Quality of cyber defences directly Impacts insurability, premium costs, and policy terms, said Sophos recently.
According to the firm’s new report “The Critical Role of Frontline Cyber Defenses in Insurance Adoption” based on a survey of 3,000 cybersecurity or IT executives earlier this year, 95% of organisations that purchased a cyber insurance policy in the last year report a direct impact, with 60% indicating that it impacted their ability to get coverage, 62% the cost of their coverage, and 28% the policy terms.

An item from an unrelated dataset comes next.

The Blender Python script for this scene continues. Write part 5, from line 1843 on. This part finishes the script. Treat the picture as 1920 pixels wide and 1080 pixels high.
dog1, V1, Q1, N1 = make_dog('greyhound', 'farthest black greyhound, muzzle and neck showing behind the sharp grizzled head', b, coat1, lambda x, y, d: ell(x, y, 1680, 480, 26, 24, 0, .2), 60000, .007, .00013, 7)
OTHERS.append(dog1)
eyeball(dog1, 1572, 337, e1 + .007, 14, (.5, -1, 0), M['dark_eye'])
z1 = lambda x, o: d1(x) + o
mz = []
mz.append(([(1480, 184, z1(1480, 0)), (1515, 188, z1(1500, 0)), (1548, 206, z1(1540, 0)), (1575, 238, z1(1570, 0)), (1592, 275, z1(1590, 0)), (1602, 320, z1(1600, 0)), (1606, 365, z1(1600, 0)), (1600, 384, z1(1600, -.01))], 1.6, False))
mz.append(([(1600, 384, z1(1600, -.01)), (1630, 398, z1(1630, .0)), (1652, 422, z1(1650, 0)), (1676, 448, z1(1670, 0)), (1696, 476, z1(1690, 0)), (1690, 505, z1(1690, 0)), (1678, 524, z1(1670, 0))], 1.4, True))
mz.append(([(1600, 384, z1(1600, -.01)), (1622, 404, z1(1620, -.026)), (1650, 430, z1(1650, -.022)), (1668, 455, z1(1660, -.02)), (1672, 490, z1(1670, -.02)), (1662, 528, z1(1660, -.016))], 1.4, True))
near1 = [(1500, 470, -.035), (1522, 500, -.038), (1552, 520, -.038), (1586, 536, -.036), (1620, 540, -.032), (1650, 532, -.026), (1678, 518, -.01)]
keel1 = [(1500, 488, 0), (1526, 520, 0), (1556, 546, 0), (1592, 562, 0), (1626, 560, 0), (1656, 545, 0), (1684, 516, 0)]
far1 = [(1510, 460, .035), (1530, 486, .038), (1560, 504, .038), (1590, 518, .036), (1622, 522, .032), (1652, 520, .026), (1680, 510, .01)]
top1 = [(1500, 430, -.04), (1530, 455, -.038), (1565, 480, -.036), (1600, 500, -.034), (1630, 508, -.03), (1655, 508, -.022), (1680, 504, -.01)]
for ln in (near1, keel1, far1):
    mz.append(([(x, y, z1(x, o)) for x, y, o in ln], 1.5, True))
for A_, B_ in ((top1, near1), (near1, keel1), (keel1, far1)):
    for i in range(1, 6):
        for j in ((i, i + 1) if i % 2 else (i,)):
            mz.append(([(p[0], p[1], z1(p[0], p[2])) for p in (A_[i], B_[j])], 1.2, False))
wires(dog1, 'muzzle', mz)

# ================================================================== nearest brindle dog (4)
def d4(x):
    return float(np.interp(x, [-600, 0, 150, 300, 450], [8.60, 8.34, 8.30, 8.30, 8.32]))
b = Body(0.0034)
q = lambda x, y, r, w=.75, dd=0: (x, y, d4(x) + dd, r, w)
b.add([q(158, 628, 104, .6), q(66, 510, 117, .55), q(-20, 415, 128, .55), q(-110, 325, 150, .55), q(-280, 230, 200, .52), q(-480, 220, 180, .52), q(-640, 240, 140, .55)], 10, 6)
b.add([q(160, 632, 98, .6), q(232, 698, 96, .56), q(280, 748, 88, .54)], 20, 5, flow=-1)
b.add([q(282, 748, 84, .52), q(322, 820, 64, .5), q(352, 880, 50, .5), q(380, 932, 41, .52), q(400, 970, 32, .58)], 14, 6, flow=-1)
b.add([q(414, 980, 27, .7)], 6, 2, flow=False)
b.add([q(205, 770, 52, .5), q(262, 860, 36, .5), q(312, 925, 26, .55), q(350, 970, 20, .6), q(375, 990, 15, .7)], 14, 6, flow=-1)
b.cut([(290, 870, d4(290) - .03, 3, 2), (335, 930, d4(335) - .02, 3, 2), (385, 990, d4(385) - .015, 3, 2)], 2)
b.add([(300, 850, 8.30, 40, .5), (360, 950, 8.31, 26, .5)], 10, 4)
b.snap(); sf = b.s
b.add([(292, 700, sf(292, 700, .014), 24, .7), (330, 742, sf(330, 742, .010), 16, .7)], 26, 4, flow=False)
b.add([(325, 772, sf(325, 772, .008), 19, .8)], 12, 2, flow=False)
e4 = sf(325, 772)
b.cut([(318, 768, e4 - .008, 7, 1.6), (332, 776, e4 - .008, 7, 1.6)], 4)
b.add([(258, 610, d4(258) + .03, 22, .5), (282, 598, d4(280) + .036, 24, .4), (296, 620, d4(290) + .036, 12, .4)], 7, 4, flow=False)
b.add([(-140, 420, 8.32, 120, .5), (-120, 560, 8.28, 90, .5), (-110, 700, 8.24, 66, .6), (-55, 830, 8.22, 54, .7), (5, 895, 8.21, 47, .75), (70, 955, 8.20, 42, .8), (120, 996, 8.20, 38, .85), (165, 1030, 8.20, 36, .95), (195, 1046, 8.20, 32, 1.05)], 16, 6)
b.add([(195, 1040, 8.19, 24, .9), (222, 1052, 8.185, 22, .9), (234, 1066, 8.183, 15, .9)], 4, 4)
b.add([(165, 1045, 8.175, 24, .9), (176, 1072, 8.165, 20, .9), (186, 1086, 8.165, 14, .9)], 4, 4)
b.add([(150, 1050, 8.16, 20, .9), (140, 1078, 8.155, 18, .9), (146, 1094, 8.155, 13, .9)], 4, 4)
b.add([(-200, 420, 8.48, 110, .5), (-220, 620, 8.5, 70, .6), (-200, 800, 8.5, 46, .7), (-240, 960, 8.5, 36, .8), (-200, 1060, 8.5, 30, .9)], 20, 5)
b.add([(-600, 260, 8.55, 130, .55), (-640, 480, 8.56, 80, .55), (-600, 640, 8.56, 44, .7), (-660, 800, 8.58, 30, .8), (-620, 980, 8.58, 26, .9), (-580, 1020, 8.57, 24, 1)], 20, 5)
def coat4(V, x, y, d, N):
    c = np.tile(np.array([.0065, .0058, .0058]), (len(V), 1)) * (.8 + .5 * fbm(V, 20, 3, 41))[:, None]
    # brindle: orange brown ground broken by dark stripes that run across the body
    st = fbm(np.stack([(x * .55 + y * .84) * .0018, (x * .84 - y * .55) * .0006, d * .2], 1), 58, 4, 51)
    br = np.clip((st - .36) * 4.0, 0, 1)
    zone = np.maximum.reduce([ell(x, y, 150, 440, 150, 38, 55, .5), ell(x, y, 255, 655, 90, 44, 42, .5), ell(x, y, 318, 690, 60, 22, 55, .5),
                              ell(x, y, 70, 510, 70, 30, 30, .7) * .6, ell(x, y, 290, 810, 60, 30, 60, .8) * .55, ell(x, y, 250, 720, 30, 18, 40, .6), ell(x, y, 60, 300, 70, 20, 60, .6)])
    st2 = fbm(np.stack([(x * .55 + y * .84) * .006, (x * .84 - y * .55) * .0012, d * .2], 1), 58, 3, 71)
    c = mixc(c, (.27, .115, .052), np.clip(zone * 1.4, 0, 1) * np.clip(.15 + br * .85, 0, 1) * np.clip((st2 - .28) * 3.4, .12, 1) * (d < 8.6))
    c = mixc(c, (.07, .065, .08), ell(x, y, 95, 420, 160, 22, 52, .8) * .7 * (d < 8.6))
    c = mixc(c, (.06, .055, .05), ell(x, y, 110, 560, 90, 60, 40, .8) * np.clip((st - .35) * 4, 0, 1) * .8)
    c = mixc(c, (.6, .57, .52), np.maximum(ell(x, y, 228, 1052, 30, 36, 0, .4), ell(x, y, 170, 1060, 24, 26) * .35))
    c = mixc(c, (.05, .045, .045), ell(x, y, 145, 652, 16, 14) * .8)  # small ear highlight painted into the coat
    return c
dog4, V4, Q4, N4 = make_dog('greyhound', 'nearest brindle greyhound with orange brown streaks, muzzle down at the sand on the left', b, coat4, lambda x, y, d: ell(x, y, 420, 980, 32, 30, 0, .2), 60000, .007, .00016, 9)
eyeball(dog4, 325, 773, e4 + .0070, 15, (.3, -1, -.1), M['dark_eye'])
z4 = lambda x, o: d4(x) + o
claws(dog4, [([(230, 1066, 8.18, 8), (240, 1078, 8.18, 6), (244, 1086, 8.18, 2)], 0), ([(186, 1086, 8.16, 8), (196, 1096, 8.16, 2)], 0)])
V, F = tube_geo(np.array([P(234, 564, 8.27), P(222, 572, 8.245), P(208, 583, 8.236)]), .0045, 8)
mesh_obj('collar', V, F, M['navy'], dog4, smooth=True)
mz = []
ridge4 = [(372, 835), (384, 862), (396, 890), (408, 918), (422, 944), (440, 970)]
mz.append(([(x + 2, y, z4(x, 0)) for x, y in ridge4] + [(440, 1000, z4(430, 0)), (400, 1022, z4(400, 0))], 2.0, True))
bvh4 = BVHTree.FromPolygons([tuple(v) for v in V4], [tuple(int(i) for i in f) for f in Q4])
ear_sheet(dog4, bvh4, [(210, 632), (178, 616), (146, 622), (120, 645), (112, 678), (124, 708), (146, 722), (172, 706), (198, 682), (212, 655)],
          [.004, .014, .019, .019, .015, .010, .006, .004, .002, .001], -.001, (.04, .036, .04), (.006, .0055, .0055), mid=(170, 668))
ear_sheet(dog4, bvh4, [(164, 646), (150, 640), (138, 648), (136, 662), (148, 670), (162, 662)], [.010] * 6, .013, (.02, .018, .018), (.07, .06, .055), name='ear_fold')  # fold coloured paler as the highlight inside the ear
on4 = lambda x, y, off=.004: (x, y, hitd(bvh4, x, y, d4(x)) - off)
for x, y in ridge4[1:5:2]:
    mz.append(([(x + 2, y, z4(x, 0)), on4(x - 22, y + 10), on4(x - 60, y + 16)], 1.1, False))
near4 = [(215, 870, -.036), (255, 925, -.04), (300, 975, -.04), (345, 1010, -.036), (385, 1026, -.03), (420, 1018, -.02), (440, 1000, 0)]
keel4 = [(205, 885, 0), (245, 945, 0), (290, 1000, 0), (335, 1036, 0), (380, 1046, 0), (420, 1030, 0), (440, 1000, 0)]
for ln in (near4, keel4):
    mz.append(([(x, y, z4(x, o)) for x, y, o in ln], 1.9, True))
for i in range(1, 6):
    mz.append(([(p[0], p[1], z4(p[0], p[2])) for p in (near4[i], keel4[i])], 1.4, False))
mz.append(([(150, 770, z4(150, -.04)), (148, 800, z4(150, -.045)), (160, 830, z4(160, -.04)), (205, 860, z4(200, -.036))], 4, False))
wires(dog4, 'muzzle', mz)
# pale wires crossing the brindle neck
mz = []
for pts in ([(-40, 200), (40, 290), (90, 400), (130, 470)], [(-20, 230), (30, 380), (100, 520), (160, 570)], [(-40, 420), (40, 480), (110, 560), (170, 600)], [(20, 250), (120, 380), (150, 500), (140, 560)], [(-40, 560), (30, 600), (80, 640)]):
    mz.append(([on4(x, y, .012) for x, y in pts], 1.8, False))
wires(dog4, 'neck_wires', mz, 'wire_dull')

“The quality of cyber defences in protecting against active adversaries is critically important,” said Raja Patel, senior vice president of products at Sophos. “Organisations need to properly configure and manage security technologies and also effectively respond to threats – and that requires an expert talent skillset.”
The research also finds that cyber insurance adoption is now the norm with 91% of organisations reporting having coverage, with an additional 8% reporting they don’t currently have coverage but plan to obtain it in the next year.
According to Sophos, insurance coverage plays a role in an organisation’s ability to recover from an attack in the following ways.
- Organisations with cyber insurance are more likely to be able to recover data that was encrypted in a ransomware incident: 98% of those with a standalone policy and 97% of those with cyber as part of a wider insurance policy were able to recover encrypted data after a ransomware attack, compared to 84% of those without cyber coverage.
- Organisations with standalone cyber insurance policies are almost four times more likely to pay the ransom to recover encrypted data than those without cyber coverage: of those that had data encrypted in a ransomware incident in the last year, 59% of those with a standalone cyber insurance policy paid the ransom, compared with 37% of those with cyber as part of a broader insurance policy and 15% of those that don’t have cyber insurance.